Insidious Intent

Image of Insidious Intent (Tony Hill Novels, 4)
Author(s): 
Release Date: 
December 4, 2017
Publisher/Imprint: 
Atlantic Monthly Press
Pages: 
400
Reviewed by: 

If you like your crime novels as thick as stew and as twisty as spaghetti, this tenth volume of the Tony Hill and Carol Jordan series will satisfy your appetite—with gravy and whipped cream on top.

Author Val McDermid knows how to cook up such a feast, and loads this one with so much insidious intent that the book can’t possibly be otherwise titled. As well, she delivers such a shocker ending that she inserts an afterword asking readers to not let out the surprise and spoil other readers’ experience.

Loyal fans who have followed the series will probably find it consistent with its predecessors and a logical extension of the characters’ tales. Readers new to the series with this volume will find enough backstory to understand who’s who and what’s what, though they might wonder why the lead characters spend so little time on stage.

That’s because of the nature of the mystery. The plot part—chasing down a serial killer who’s expert at covering his tracks—must be served by police procedure. That requires characters outside the leads’ sphere to conduct interviews and move around the landscape to gather information.

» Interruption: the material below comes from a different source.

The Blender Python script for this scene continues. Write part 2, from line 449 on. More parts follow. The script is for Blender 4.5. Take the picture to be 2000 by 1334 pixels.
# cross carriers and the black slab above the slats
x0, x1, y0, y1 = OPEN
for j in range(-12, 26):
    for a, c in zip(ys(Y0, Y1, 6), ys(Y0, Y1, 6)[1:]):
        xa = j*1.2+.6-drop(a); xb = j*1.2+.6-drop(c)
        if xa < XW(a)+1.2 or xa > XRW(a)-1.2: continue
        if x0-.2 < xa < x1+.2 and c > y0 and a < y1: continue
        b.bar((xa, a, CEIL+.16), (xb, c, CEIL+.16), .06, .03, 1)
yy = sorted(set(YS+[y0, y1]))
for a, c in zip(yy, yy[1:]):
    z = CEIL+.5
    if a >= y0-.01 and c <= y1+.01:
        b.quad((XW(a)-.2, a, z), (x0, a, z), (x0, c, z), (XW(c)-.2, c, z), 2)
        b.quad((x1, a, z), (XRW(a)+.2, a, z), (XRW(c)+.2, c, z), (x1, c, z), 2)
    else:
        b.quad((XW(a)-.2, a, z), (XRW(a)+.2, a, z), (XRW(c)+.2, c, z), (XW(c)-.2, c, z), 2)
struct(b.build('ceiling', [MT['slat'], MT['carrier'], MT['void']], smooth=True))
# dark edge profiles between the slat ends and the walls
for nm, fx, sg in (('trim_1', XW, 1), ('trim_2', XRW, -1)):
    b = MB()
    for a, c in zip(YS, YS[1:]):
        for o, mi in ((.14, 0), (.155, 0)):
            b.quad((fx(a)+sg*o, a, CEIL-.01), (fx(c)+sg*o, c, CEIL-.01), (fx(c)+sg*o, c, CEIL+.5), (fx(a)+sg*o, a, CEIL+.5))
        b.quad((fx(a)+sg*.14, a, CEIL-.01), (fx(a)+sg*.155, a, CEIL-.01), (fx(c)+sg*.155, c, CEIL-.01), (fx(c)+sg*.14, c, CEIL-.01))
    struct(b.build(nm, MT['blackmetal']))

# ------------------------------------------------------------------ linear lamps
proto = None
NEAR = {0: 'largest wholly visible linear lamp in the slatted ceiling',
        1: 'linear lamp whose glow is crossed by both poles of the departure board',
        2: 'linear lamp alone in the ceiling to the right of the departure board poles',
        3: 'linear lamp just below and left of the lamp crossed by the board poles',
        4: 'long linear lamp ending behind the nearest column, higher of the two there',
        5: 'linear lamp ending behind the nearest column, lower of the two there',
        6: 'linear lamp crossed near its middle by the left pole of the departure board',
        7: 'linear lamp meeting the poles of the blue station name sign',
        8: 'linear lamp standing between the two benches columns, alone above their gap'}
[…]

This honors verisimilitude; the leads can’t do all that work, so they assign it to others, giving readers the info they need to follow the plot and have a chance at guessing for themselves whodunit.

(In this case, readers are informed whodunit early in the novel, and suspense is created by the hunters chasing the quarry, with the page-turning question being, Can they catch him or will everything go to hell?)

The motive part—why the killer does it to whom, and what internal conflicts interfere with the characters’ ability to perform successfully—requires assorted scenes and point-of-view changes to properly set up the situation.

As a result, the novel head-hops at every chapter change, ranging from Carol Jordan (recovering alcoholic who quit police work in disillusionment, only to be brought back to lead a new unit while concealing a terrible secret) and Tony Hill (a psychologist and profiler who rose to brilliance from a tortured past), to Carol’s support team doing the legwork (while sidetracked by their personal problems), along with the murderer and each of his victims, and even the everyday citizens who find the bodies.

At stake is not only stopping a killer from his spree, but also the fate of a brand-new unit devoted to that task: the ReMIT squad, short for regional Major Incident Team, charged to “scoop up all the sudden violent deaths, the most vicious sexual assaults and the sickening child abductions from six separate police forces. The first tentative steps towards a national [England] agency like the FBI. . . .”

Their first case is likely to be their last if Carol and company fail to stop the killer. Just about every possible setback piles up against them.

The effort of dealing with it all breaks Carol down. Tony extends himself too far to help her, he being already overextended from trying to enter the killer’s mentality to help find and stop him. Between Carol and Tony, we get to see love and duty and pride and guilt tear good people apart. So even though they’re off-stage a lot, the novel centers around their problems.

Meanwhile, among the secondary characters, domestic or career dramas involve us in cybercrimes, ex-lover revenge, and the frustrations and rewards of police work. There is so much going on in the book, in fact, that it gets exhausting after a while, and resolution comes as a relief.

There’s no question that the author—“Britain’s reigning Queen of Crime”—deserves the awards and accolades she has already won. Whether this new novel will count among them remains to be seen. But it’s certainly a candidate.